Why is it always so big?
OK so hear me out. I love seeing the big accomplishments many athletes in the fitness space on socials achieve. The triathlons, half marathons, marathons, Ironman's, wildly heavy squats and deadlifts. It is inspiring and motivating, until it isn't. Ever just get the feeling that you're never going to be in that mindset? Like your body is never going to be able to achieve those things. They are just too big.
I'm speaking like maybe you get the same thoughts, maybe you do maybe you don't. I am always pushing myself to be the best I can be. But as a mother of two, one of them being a co-sleeping and breastfeeding small baby, I think it'll be a while before I can consider training for a major event, as much as I want to. Sleep is a vital part of recovery and already I am testing my body's limits by training 3x a week in the gym and going for a 5k+ walk every day on very little. I'm using so much of my energy every day just feeding my son, then there's everything else including starting my own business all from scratch. It feels like a lot right now and the last thing I want to do is put more pressure on by signing up to a sporting event that I would have to train for.

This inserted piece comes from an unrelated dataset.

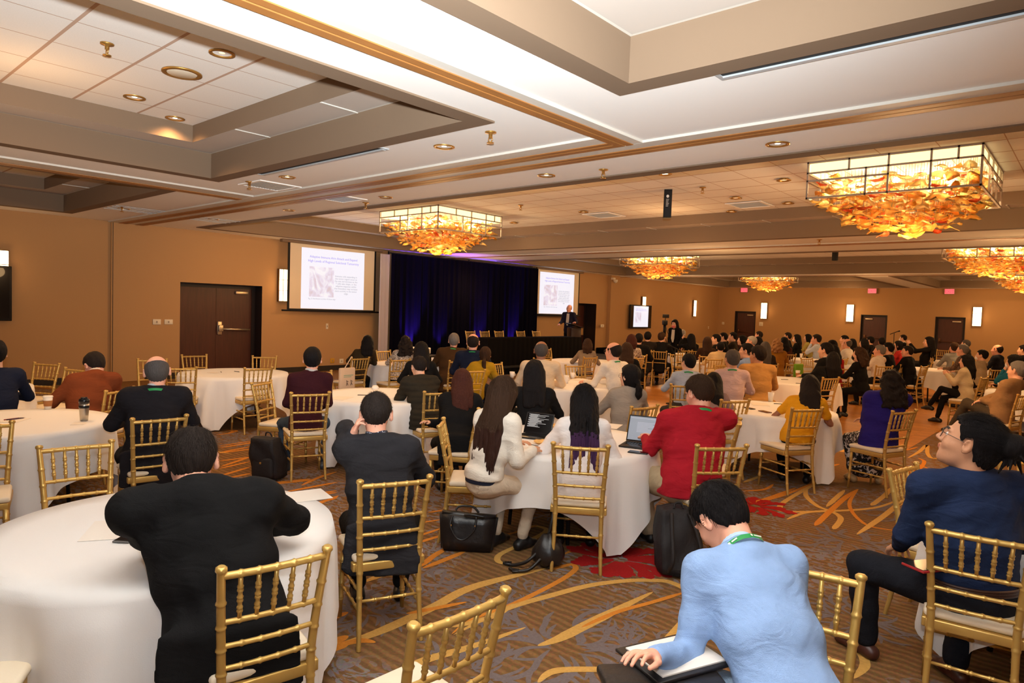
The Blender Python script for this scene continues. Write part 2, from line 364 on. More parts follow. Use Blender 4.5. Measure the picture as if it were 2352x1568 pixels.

I think I felt the need to talk about this because you may feel like just doing the little things isn't enough for you to reach your goals. I am here to remind you that this is not the case. We don't all want to be completing Ultramarathons. Some of us just want to be physically fit and healthy enough to keep up with our children and family life. To carry the baby and the shopping. To have enough energy to see us through bath and bedtime and still have an evening to do something for ourselves. These might sound like little things but in the grand scheme of things they are really the big things. Because one sporting event may take 4 hours to complete but what we need our health and fitness for is every day, all the time.
For me, the little things that are helping me reach my fitness goals are my daily steps, my sessions in the gym and keeping an eye on my nutrition (disclaimer: I have mentioned before that I do not regularly track my calories since I spent over a year in a deficit previously and have developed the skills to enable me to eat intuitively although I still use MyFitnessPal as a tool every now and again to track meals). I have slowly watched my weight go down since I had my son so never underestimate the power of the small simple things, not only that but my fitness has improved drastically just from walking regularly. (See my post "I didn't run for 3 months" for more on that topic!)
I'm certain that there are sporting events I would like to train for and complete. It's just that now isn't the right time for me. I work really hard on my mindset every day to tell myself that what is do is still a lot more than what Amber did 3+ years ago. I have a distinct memory of planning to do a walk with my older sister just around where she lived, probably around a time where we were both trying to lose some weight (pre-children) and I swear I must've walked for all of 10 minutes before admitting to her that just walking was absolutely smashing the granny out of my lower back. It was throbbing. I couldn't understand why at first, or maybe I was in denial, but it was sheer unfitness causing the pain. And I have a body riddled with arthritis but this was purely down to how unfit I was and how I rarely moved my body. Really embarrassing story as I'm sure I must've been in my early 20's.
Yet now, I can walk for miles! With a baby and backpack strapped to me too! And mostly with ease unless my arthritis decides to start giving me pain which is becoming less often as the days go on - as my weight decreases as does the strain on my knees. That is a BIG THING. Being fit enough to walk 5k is a big deal. But the Internet and social media doesn't glamorise this as much. I understand why too, I get that the algorithm loves things that are outstanding. And as consumers of this content we love to see it! But I am just here to tell you that if you go outside and get some extra steps in today, or if you made it to the gym after bath and bedtime last night, then that is AMAZING.
I like to treat this blog as if I were talking to teenage Amber who never thought she would be physically fit. I am telling her now that being fit doesn't necessarily mean being ultra lean with a cabinet full of medals from races you've completed. It's so much more than that. It's cooking dinner for your family with a baby on your hip, it's baking brownies and dancing in the kitchen with your daughter and it's having the confidence in your abilities to coach other wonderful women so they can become the best versions on themselves too. If only she knew that her struggles would be the reason for how exciting her life is today, she probably would have never believed me because she was as stubborn as a donkey.
Celebrate your little wins, my friends. They are the big things.